- _COLLECTED DATA_:
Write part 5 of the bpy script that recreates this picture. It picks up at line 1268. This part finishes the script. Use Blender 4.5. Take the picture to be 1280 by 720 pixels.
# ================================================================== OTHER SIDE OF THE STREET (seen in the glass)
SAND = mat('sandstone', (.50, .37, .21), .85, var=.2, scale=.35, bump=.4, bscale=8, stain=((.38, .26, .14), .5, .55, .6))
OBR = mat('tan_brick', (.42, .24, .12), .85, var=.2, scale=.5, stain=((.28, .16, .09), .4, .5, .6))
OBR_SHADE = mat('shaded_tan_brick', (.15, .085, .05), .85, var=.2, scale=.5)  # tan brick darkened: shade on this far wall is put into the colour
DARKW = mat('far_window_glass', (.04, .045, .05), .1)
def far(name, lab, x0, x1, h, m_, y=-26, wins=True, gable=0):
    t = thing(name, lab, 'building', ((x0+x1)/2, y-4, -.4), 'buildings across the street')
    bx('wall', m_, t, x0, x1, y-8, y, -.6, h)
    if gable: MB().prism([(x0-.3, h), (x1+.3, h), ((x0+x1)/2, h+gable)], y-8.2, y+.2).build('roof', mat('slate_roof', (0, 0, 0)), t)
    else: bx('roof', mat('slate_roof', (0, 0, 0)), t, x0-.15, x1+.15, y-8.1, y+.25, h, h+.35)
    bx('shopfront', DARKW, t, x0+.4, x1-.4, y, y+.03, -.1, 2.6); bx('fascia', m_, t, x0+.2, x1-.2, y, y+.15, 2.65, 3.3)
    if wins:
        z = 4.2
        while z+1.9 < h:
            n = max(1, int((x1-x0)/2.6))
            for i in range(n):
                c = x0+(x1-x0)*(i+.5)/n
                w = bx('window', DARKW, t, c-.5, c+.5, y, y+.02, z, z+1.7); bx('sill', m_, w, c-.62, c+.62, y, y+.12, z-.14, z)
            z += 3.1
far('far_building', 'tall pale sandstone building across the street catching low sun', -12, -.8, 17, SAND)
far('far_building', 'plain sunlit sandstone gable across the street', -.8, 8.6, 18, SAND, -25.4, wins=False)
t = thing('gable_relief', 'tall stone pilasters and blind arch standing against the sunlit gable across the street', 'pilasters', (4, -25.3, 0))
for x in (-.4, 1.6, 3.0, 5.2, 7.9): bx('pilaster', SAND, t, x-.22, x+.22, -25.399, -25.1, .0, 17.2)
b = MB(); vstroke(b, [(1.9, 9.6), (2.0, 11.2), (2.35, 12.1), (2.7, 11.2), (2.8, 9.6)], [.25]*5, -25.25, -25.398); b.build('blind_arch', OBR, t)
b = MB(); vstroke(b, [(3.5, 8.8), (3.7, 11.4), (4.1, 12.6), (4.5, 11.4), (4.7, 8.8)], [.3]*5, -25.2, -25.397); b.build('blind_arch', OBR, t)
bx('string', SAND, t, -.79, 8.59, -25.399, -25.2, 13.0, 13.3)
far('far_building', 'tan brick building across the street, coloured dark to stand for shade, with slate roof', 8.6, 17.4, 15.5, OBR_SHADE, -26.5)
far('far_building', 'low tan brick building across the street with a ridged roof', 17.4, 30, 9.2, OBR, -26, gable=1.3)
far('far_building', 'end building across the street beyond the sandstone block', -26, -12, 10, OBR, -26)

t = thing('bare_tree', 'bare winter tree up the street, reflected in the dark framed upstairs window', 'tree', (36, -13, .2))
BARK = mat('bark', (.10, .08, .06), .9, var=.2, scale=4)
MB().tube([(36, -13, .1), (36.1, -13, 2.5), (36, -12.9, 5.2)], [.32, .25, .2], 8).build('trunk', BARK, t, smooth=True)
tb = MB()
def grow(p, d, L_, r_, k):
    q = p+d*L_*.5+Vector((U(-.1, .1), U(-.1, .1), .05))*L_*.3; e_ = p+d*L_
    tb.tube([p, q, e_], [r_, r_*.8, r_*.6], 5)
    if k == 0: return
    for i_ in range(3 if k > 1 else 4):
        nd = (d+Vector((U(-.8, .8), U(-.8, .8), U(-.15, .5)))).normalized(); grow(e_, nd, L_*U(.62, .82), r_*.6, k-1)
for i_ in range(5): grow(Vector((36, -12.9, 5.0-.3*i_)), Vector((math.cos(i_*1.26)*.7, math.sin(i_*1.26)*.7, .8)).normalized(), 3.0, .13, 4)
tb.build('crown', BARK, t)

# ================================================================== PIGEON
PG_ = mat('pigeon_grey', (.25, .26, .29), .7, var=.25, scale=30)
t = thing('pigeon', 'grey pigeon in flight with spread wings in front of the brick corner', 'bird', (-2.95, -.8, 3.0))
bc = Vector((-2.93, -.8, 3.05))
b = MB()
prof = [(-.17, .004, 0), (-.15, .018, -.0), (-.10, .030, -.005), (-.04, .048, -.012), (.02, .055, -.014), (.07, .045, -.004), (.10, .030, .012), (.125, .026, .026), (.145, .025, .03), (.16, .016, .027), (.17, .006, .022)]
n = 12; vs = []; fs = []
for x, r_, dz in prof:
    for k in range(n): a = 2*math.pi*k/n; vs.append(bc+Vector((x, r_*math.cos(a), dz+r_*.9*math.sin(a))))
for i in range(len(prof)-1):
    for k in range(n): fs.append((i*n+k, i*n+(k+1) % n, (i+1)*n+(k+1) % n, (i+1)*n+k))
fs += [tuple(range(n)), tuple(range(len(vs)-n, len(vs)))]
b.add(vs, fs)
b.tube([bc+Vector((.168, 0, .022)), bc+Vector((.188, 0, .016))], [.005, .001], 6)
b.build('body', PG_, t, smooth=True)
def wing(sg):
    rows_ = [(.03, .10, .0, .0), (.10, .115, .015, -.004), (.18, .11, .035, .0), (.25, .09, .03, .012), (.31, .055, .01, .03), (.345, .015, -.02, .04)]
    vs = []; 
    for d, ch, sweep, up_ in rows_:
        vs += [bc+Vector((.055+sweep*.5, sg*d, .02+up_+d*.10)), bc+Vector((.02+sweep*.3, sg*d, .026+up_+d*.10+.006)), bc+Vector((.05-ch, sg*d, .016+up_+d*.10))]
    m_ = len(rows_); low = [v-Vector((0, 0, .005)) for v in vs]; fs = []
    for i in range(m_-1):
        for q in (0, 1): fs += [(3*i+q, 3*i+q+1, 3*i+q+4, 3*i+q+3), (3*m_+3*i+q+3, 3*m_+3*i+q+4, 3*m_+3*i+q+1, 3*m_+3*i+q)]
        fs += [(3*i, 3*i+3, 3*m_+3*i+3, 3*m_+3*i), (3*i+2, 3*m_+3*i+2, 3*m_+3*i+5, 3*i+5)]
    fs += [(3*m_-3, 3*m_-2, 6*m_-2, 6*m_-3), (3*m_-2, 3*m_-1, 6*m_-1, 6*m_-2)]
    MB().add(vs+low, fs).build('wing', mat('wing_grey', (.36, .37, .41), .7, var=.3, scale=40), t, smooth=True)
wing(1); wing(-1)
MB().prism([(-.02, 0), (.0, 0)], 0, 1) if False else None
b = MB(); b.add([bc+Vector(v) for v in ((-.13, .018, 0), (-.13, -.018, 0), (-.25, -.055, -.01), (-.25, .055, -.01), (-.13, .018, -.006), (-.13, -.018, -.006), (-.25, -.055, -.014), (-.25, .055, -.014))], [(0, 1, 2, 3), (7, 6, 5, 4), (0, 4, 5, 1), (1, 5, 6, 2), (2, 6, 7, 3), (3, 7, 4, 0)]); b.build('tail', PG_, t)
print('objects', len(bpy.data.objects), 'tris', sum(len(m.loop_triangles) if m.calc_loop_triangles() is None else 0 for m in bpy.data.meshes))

- _TASK PROMPT_:
The whole listing above needs to be written out again exactly.

- _RESULT OF THE TASK_:
Write part 5 of the bpy script that recreates this picture. It picks up at line 1268. This part finishes the script. Use Blender 4.5. Take the picture to be 1280 by 720 pixels.
# ================================================================== OTHER SIDE OF THE STREET (seen in the glass)
SAND = mat('sandstone', (.50, .37, .21), .85, var=.2, scale=.35, bump=.4, bscale=8, stain=((.38, .26, .14), .5, .55, .6))
OBR = mat('tan_brick', (.42, .24, .12), .85, var=.2, scale=.5, stain=((.28, .16, .09), .4, .5, .6))
OBR_SHADE = mat('shaded_tan_brick', (.15, .085, .05), .85, var=.2, scale=.5)  # tan brick darkened: shade on this far wall is put into the colour
DARKW = mat('far_window_glass', (.04, .045, .05), .1)
def far(name, lab, x0, x1, h, m_, y=-26, wins=True, gable=0):
    t = thing(name, lab, 'building', ((x0+x1)/2, y-4, -.4), 'buildings across the street')
    bx('wall', m_, t, x0, x1, y-8, y, -.6, h)
    if gable: MB().prism([(x0-.3, h), (x1+.3, h), ((x0+x1)/2, h+gable)], y-8.2, y+.2).build('roof', mat('slate_roof', (0, 0, 0)), t)
    else: bx('roof', mat('slate_roof', (0, 0, 0)), t, x0-.15, x1+.15, y-8.1, y+.25, h, h+.35)
    bx('shopfront', DARKW, t, x0+.4, x1-.4, y, y+.03, -.1, 2.6); bx('fascia', m_, t, x0+.2, x1-.2, y, y+.15, 2.65, 3.3)
    if wins:
        z = 4.2
        while z+1.9 < h:
            n = max(1, int((x1-x0)/2.6))
            for i in range(n):
                c = x0+(x1-x0)*(i+.5)/n
                w = bx('window', DARKW, t, c-.5, c+.5, y, y+.02, z, z+1.7); bx('sill', m_, w, c-.62, c+.62, y, y+.12, z-.14, z)
            z += 3.1
far('far_building', 'tall pale sandstone building across the street catching low sun', -12, -.8, 17, SAND)
far('far_building', 'plain sunlit sandstone gable across the street', -.8, 8.6, 18, SAND, -25.4, wins=False)
t = thing('gable_relief', 'tall stone pilasters and blind arch standing against the sunlit gable across the street', 'pilasters', (4, -25.3, 0))
for x in (-.4, 1.6, 3.0, 5.2, 7.9): bx('pilaster', SAND, t, x-.22, x+.22, -25.399, -25.1, .0, 17.2)
b = MB(); vstroke(b, [(1.9, 9.6), (2.0, 11.2), (2.35, 12.1), (2.7, 11.2), (2.8, 9.6)], [.25]*5, -25.25, -25.398); b.build('blind_arch', OBR, t)
b = MB(); vstroke(b, [(3.5, 8.8), (3.7, 11.4), (4.1, 12.6), (4.5, 11.4), (4.7, 8.8)], [.3]*5, -25.2, -25.397); b.build('blind_arch', OBR, t)
bx('string', SAND, t, -.79, 8.59, -25.399, -25.2, 13.0, 13.3)
far('far_building', 'tan brick building across the street, coloured dark to stand for shade, with slate roof', 8.6, 17.4, 15.5, OBR_SHADE, -26.5)
far('far_building', 'low tan brick building across the street with a ridged roof', 17.4, 30, 9.2, OBR, -26, gable=1.3)
far('far_building', 'end building across the street beyond the sandstone block', -26, -12, 10, OBR, -26)

t = thing('bare_tree', 'bare winter tree up the street, reflected in the dark framed upstairs window', 'tree', (36, -13, .2))
BARK = mat('bark', (.10, .08, .06), .9, var=.2, scale=4)
MB().tube([(36, -13, .1), (36.1, -13, 2.5), (36, -12.9, 5.2)], [.32, .25, .2], 8).build('trunk', BARK, t, smooth=True)
tb = MB()
def grow(p, d, L_, r_, k):
    q = p+d*L_*.5+Vector((U(-.1, .1), U(-.1, .1), .05))*L_*.3; e_ = p+d*L_
    tb.tube([p, q, e_], [r_, r_*.8, r_*.6], 5)
    if k == 0: return
    for i_ in range(3 if k > 1 else 4):
        nd = (d+Vector((U(-.8, .8), U(-.8, .8), U(-.15, .5)))).normalized(); grow(e_, nd, L_*U(.62, .82), r_*.6, k-1)
for i_ in range(5): grow(Vector((36, -12.9, 5.0-.3*i_)), Vector((math.cos(i_*1.26)*.7, math.sin(i_*1.26)*.7, .8)).normalized(), 3.0, .13, 4)
tb.build('crown', BARK, t)

# ================================================================== PIGEON
PG_ = mat('pigeon_grey', (.25, .26, .29), .7, var=.25, scale=30)
t = thing('pigeon', 'grey pigeon in flight with spread wings in front of the brick corner', 'bird', (-2.95, -.8, 3.0))
bc = Vector((-2.93, -.8, 3.05))
b = MB()
prof = [(-.17, .004, 0), (-.15, .018, -.0), (-.10, .030, -.005), (-.04, .048, -.012), (.02, .055, -.014), (.07, .045, -.004), (.10, .030, .012), (.125, .026, .026), (.145, .025, .03), (.16, .016, .027), (.17, .006, .022)]
n = 12; vs = []; fs = []
for x, r_, dz in prof:
    for k in range(n): a = 2*math.pi*k/n; vs.append(bc+Vector((x, r_*math.cos(a), dz+r_*.9*math.sin(a))))
for i in range(len(prof)-1):
    for k in range(n): fs.append((i*n+k, i*n+(k+1) % n, (i+1)*n+(k+1) % n, (i+1)*n+k))
fs += [tuple(range(n)), tuple(range(len(vs)-n, len(vs)))]
b.add(vs, fs)
b.tube([bc+Vector((.168, 0, .022)), bc+Vector((.188, 0, .016))], [.005, .001], 6)
b.build('body', PG_, t, smooth=True)
def wing(sg):
    rows_ = [(.03, .10, .0, .0), (.10, .115, .015, -.004), (.18, .11, .035, .0), (.25, .09, .03, .012), (.31, .055, .01, .03), (.345, .015, -.02, .04)]
    vs = []; 
    for d, ch, sweep, up_ in rows_:
        vs += [bc+Vector((.055+sweep*.5, sg*d, .02+up_+d*.10)), bc+Vector((.02+sweep*.3, sg*d, .026+up_+d*.10+.006)), bc+Vector((.05-ch, sg*d, .016+up_+d*.10))]
    m_ = len(rows_); low = [v-Vector((0, 0, .005)) for v in vs]; fs = []
    for i in range(m_-1):
        for q in (0, 1): fs += [(3*i+q, 3*i+q+1, 3*i+q+4, 3*i+q+3), (3*m_+3*i+q+3, 3*m_+3*i+q+4, 3*m_+3*i+q+1, 3*m_+3*i+q)]
        fs += [(3*i, 3*i+3, 3*m_+3*i+3, 3*m_+3*i), (3*i+2, 3*m_+3*i+2, 3*m_+3*i+5, 3*i+5)]
    fs += [(3*m_-3, 3*m_-2, 6*m_-2, 6*m_-3), (3*m_-2, 3*m_-1, 6*m_-1, 6*m_-2)]
    MB().add(vs+low, fs).build('wing', mat('wing_grey', (.36, .37, .41), .7, var=.3, scale=40), t, smooth=True)
wing(1); wing(-1)
MB().prism([(-.02, 0), (.0, 0)], 0, 1) if False else None
b = MB(); b.add([bc+Vector(v) for v in ((-.13, .018, 0), (-.13, -.018, 0), (-.25, -.055, -.01), (-.25, .055, -.01), (-.13, .018, -.006), (-.13, -.018, -.006), (-.25, -.055, -.014), (-.25, .055, -.014))], [(0, 1, 2, 3), (7, 6, 5, 4), (0, 4, 5, 1), (1, 5, 6, 2), (2, 6, 7, 3), (3, 7, 4, 0)]); b.build('tail', PG_, t)
print('objects', len(bpy.data.objects), 'tris', sum(len(m.loop_triangles) if m.calc_loop_triangles() is None else 0 for m in bpy.data.meshes))